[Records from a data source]
──────

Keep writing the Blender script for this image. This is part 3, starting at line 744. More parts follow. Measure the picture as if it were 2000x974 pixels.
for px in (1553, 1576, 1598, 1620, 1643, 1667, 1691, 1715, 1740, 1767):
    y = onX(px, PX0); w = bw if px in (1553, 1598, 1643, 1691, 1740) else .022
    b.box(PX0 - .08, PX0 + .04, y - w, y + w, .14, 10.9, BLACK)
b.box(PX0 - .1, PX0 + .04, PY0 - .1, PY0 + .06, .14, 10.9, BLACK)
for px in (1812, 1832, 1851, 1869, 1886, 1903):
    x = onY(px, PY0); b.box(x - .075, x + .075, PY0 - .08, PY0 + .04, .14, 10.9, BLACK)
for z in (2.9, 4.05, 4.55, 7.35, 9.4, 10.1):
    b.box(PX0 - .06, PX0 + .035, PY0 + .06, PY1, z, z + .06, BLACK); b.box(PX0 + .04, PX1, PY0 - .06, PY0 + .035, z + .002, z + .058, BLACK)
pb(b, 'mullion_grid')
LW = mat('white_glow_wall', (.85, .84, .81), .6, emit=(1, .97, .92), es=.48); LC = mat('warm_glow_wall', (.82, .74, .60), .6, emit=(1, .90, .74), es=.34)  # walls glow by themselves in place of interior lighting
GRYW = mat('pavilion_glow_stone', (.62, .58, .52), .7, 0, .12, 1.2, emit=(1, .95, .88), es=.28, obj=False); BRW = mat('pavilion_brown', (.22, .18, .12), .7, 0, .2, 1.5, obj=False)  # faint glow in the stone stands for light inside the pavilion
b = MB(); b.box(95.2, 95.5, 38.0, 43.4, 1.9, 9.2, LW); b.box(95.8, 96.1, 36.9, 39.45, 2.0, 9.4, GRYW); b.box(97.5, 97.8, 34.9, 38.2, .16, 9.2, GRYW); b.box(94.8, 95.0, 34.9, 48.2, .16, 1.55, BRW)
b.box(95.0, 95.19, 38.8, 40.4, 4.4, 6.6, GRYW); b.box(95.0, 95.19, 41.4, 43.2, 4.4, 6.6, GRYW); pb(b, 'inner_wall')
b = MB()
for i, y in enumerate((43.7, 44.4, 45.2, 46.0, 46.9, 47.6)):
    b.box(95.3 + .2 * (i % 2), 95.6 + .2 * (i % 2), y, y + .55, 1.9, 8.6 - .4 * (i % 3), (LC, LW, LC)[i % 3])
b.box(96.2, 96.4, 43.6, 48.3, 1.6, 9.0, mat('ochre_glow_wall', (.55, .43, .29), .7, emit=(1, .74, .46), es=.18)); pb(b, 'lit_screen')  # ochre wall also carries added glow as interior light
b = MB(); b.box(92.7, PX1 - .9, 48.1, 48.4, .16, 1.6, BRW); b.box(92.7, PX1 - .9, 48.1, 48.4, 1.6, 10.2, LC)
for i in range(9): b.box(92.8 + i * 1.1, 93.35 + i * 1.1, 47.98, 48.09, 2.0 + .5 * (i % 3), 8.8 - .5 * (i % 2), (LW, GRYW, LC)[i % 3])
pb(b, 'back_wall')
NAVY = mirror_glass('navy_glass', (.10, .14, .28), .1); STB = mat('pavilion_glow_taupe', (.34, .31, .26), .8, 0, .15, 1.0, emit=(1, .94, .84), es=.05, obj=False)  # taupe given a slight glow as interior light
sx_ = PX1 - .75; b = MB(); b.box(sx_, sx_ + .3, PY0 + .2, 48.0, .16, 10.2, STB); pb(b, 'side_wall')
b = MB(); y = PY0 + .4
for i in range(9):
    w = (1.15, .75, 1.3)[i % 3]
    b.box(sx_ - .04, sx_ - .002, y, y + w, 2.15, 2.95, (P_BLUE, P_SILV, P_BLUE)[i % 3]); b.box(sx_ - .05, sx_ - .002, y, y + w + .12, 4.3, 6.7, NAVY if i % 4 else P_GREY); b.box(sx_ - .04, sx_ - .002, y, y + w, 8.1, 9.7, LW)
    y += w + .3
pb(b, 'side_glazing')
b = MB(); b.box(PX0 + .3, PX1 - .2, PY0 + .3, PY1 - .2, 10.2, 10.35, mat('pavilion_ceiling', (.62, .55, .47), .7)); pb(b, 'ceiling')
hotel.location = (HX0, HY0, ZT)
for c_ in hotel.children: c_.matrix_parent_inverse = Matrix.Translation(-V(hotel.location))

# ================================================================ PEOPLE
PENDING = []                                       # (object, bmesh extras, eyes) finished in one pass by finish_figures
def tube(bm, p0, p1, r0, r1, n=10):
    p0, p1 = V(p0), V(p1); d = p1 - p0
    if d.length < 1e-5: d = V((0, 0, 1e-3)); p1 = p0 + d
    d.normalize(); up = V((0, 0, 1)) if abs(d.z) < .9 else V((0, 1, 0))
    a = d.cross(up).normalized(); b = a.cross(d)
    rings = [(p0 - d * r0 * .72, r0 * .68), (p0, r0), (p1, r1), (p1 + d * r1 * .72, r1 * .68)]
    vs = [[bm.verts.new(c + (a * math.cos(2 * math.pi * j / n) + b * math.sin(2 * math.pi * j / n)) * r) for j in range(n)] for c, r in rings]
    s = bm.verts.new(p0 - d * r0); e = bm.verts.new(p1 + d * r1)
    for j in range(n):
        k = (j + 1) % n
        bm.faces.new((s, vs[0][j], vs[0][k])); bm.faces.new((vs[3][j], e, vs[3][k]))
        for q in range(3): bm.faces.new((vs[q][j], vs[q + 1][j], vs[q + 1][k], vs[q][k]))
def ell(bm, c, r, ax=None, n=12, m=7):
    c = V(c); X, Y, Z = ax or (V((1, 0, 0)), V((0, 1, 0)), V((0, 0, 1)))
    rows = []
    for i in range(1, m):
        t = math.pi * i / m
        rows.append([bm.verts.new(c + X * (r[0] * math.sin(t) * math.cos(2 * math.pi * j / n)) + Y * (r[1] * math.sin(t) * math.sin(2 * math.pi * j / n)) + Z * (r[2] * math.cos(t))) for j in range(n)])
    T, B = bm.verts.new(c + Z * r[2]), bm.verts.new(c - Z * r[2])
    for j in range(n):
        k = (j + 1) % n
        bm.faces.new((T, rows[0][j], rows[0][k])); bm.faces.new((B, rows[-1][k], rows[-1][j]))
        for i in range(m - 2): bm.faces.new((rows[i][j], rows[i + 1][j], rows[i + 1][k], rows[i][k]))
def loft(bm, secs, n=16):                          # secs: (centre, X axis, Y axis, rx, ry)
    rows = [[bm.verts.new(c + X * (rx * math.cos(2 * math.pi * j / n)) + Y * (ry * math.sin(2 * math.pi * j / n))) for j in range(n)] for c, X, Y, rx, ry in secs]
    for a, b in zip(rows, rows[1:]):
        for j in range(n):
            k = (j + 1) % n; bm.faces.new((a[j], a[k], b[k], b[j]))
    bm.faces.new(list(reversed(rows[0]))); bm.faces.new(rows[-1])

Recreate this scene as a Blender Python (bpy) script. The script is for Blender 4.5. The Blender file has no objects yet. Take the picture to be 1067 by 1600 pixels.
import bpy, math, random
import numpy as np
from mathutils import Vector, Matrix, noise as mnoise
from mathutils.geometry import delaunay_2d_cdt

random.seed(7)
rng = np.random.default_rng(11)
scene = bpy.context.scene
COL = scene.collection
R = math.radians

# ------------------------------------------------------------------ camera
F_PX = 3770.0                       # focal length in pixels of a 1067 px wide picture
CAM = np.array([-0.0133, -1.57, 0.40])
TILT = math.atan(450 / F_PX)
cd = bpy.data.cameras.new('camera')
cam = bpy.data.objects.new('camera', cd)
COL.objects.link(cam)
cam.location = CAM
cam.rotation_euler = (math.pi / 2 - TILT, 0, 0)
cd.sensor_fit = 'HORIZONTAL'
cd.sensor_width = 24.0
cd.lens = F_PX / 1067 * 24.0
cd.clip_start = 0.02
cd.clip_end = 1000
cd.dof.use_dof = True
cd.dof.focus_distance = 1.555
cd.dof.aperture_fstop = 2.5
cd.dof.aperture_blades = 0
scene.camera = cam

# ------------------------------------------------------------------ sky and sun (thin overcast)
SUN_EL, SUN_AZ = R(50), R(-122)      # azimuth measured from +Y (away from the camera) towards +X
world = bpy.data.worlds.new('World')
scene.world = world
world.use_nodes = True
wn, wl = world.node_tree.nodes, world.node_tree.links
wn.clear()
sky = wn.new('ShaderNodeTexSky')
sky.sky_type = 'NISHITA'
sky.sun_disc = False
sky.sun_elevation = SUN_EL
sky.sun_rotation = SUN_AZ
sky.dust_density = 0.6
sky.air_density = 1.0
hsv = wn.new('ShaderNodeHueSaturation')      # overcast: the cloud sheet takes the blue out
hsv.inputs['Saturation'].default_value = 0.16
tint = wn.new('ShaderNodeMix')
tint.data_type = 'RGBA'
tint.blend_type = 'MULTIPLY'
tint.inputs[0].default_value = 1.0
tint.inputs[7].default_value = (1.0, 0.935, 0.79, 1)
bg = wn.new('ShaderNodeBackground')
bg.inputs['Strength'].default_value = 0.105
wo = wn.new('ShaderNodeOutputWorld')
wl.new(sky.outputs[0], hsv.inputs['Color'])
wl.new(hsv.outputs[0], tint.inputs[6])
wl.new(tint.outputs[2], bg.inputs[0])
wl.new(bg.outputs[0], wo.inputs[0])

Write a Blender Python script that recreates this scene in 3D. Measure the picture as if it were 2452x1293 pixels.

──────

◆ **WHAT YOU WILL DO**
Return exactly what appears above, from the first line of the entries to the line with "for i in range(9): b.box(92.8", inclusive.

◆ **RESULT BELOW**
Keep writing the Blender script for this image. This is part 3, starting at line 744. More parts follow. Measure the picture as if it were 2000x974 pixels.
for px in (1553, 1576, 1598, 1620, 1643, 1667, 1691, 1715, 1740, 1767):
    y = onX(px, PX0); w = bw if px in (1553, 1598, 1643, 1691, 1740) else .022
    b.box(PX0 - .08, PX0 + .04, y - w, y + w, .14, 10.9, BLACK)
b.box(PX0 - .1, PX0 + .04, PY0 - .1, PY0 + .06, .14, 10.9, BLACK)
for px in (1812, 1832, 1851, 1869, 1886, 1903):
    x = onY(px, PY0); b.box(x - .075, x + .075, PY0 - .08, PY0 + .04, .14, 10.9, BLACK)
for z in (2.9, 4.05, 4.55, 7.35, 9.4, 10.1):
    b.box(PX0 - .06, PX0 + .035, PY0 + .06, PY1, z, z + .06, BLACK); b.box(PX0 + .04, PX1, PY0 - .06, PY0 + .035, z + .002, z + .058, BLACK)
pb(b, 'mullion_grid')
LW = mat('white_glow_wall', (.85, .84, .81), .6, emit=(1, .97, .92), es=.48); LC = mat('warm_glow_wall', (.82, .74, .60), .6, emit=(1, .90, .74), es=.34)  # walls glow by themselves in place of interior lighting
GRYW = mat('pavilion_glow_stone', (.62, .58, .52), .7, 0, .12, 1.2, emit=(1, .95, .88), es=.28, obj=False); BRW = mat('pavilion_brown', (.22, .18, .12), .7, 0, .2, 1.5, obj=False)  # faint glow in the stone stands for light inside the pavilion
b = MB(); b.box(95.2, 95.5, 38.0, 43.4, 1.9, 9.2, LW); b.box(95.8, 96.1, 36.9, 39.45, 2.0, 9.4, GRYW); b.box(97.5, 97.8, 34.9, 38.2, .16, 9.2, GRYW); b.box(94.8, 95.0, 34.9, 48.2, .16, 1.55, BRW)
b.box(95.0, 95.19, 38.8, 40.4, 4.4, 6.6, GRYW); b.box(95.0, 95.19, 41.4, 43.2, 4.4, 6.6, GRYW); pb(b, 'inner_wall')
b = MB()
for i, y in enumerate((43.7, 44.4, 45.2, 46.0, 46.9, 47.6)):
    b.box(95.3 + .2 * (i % 2), 95.6 + .2 * (i % 2), y, y + .55, 1.9, 8.6 - .4 * (i % 3), (LC, LW, LC)[i % 3])
b.box(96.2, 96.4, 43.6, 48.3, 1.6, 9.0, mat('ochre_glow_wall', (.55, .43, .29), .7, emit=(1, .74, .46), es=.18)); pb(b, 'lit_screen')  # ochre wall also carries added glow as interior light
b = MB(); b.box(92.7, PX1 - .9, 48.1, 48.4, .16, 1.6, BRW); b.box(92.7, PX1 - .9, 48.1, 48.4, 1.6, 10.2, LC)
for i in range(9): b.box(92.8 + i * 1.1, 93.35 + i * 1.1, 47.98, 48.09, 2.0 + .5 * (i % 3), 8.8 - .5 * (i % 2), (LW, GRYW, LC)[i % 3])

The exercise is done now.